HSBC Holdings announced a first-quarter pre-tax profit of $9.4 billion, a slight 1% decrease compared to the previous year. The decline occurred despite a 6% rise in revenue, which reached $18.6 billion, highlighting growing financial pressures.
The bank's revenue growth was supported by strong wealth fee income and an 8% increase in net interest income to $8.9 billion. However, these gains were offset by a significant rise in operating expenses, which climbed 8% to $8.7 billion due to inflation and technology spending. Additionally, expected credit losses increased by $400 million to $1.3 billion, partly driven by a fraud-related case in the UK and a more uncertain global economic outlook.

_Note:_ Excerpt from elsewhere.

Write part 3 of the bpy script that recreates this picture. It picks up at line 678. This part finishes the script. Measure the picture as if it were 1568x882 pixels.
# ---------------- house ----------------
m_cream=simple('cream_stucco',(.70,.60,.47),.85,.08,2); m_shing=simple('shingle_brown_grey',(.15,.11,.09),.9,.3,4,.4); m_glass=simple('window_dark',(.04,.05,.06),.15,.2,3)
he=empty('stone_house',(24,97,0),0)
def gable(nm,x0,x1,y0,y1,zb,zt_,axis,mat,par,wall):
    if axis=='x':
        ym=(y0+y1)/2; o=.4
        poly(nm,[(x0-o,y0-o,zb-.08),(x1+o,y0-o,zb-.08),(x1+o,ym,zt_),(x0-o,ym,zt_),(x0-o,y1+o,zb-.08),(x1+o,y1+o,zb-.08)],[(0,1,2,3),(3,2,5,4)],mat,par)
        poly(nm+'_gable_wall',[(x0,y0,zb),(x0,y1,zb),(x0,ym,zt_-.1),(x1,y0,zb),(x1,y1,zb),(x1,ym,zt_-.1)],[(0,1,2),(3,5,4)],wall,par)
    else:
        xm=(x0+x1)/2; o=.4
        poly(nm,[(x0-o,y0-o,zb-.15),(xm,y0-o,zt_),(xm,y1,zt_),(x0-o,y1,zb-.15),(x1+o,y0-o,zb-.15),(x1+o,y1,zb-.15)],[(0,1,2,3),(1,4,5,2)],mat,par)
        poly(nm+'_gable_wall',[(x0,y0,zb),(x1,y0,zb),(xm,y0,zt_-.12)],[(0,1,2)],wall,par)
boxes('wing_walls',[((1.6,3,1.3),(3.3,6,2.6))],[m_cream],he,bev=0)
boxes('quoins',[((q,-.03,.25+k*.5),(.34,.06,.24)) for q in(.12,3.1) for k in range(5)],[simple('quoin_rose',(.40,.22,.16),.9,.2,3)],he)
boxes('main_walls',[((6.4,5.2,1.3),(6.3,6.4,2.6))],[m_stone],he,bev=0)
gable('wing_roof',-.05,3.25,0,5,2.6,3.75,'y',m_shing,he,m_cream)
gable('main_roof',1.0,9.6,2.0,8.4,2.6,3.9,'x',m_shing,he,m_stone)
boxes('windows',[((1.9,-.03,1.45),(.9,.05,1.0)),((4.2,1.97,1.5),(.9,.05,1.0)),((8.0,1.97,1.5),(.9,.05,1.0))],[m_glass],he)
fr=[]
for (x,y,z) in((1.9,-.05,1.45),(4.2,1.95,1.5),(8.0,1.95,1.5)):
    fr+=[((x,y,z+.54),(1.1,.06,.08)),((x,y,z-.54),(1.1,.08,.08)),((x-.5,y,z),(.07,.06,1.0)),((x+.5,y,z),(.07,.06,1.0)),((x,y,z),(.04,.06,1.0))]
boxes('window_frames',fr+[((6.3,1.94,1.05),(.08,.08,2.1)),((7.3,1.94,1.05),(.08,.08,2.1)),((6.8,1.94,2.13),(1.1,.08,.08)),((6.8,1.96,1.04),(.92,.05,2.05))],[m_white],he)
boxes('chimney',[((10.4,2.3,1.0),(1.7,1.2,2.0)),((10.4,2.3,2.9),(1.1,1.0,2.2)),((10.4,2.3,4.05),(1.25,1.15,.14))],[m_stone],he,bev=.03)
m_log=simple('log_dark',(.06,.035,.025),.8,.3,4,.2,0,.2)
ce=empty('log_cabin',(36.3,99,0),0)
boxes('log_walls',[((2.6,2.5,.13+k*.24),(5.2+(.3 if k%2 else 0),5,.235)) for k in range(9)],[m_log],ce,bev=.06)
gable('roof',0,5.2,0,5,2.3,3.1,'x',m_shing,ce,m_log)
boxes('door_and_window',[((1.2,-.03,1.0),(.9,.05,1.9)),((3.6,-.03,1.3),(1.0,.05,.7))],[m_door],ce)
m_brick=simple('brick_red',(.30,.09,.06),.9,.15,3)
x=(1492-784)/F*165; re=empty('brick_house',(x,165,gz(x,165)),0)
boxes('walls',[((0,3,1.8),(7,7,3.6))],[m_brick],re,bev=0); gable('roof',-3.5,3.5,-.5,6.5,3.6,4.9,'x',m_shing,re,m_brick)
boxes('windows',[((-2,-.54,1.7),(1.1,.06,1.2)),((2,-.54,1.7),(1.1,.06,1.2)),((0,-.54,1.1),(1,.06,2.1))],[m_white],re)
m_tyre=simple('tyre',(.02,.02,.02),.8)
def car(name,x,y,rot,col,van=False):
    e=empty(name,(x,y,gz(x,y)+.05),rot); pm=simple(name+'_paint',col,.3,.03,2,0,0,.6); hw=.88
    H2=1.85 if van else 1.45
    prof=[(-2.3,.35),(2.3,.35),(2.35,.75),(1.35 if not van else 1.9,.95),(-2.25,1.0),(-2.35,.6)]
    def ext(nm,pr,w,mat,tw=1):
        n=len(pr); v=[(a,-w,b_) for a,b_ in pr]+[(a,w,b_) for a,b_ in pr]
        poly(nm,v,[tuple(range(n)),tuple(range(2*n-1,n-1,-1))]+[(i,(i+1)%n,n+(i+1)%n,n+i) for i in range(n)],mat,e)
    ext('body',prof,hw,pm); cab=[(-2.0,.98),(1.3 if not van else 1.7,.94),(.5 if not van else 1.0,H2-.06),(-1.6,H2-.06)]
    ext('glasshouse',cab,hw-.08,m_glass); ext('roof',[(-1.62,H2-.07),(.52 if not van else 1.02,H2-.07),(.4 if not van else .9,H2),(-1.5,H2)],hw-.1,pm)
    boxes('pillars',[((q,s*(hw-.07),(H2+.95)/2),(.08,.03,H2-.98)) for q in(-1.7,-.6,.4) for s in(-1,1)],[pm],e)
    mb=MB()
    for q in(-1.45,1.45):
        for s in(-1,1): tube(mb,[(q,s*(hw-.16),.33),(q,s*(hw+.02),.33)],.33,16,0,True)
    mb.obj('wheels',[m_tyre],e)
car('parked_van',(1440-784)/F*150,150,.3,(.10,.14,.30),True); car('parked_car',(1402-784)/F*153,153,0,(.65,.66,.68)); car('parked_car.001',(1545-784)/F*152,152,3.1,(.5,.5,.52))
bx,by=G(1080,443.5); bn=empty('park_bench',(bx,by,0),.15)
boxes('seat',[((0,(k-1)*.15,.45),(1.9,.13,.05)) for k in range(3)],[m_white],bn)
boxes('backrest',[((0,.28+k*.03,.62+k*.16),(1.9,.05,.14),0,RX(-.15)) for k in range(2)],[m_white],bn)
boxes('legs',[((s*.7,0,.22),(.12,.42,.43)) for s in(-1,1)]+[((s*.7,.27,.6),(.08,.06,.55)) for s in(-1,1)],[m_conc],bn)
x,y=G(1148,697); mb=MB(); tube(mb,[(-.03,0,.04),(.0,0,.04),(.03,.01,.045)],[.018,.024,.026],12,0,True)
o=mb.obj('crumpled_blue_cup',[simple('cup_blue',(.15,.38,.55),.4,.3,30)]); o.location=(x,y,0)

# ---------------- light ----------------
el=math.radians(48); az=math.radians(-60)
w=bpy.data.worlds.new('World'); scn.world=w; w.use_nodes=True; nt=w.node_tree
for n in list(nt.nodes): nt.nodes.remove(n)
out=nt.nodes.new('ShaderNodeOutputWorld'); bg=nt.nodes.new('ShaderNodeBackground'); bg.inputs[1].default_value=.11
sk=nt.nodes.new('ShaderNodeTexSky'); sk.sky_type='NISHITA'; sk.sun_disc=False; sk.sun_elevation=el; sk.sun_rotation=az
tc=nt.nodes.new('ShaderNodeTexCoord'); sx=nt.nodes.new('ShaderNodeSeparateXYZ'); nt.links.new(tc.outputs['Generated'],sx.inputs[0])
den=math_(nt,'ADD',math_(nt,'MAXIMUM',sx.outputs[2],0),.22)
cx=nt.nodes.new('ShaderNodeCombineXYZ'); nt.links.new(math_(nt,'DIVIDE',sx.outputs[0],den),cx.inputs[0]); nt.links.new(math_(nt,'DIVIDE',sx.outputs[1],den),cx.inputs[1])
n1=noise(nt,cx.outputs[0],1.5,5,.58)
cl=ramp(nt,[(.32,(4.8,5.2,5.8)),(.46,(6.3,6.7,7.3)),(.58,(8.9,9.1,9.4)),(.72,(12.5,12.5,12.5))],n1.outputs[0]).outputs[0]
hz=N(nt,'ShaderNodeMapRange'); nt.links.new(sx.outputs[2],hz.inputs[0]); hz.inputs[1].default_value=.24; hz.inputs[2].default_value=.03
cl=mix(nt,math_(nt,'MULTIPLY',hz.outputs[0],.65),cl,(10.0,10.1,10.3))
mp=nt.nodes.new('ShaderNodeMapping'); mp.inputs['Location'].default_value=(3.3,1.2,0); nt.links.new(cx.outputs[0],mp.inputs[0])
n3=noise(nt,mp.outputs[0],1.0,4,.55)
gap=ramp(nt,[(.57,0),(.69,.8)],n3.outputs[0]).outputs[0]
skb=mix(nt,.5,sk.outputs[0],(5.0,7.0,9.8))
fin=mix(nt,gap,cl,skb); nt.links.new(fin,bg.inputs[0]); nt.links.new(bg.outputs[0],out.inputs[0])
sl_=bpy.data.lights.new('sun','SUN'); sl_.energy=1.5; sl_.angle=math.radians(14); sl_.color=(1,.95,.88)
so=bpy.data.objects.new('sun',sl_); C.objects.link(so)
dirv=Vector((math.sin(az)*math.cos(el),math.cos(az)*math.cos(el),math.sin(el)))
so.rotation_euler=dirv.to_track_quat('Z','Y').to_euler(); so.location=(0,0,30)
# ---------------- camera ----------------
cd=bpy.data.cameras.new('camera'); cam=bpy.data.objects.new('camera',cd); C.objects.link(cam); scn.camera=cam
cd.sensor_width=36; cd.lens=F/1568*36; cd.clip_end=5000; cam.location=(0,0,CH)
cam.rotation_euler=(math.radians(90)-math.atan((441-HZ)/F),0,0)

Looking ahead, HSBC reiterated its goal of achieving a return on tangible equity of at least 17% through 2026–2028. However, the bank issued a cautious outlook, warning that macroeconomic conditions remain volatile. It now expects credit losses to rise to around 45 basis points of loans this year, an increase from its prior guidance, signaling potential risks for the lending sector amid global uncertainty.
HSBC's first-quarter results show a bank navigating a complex environment. While revenue streams remain robust, rising costs and heightened credit risks are pressuring profitability. The updated guidance suggests a cautious stance as the bank prepares for continued economic challenges.
Q: Why did HSBC's Q1 profit decrease?
A: Profit decreased mainly due to a $400 million increase in expected credit losses and an 8% rise in operating expenses, which offset revenue growth.
Q: What were the positive aspects of HSBC's Q1 report?
A: Revenue grew 6% to $18.6 billion, driven by strong wealth fee income and an 8% increase in net interest income to $8.9 billion.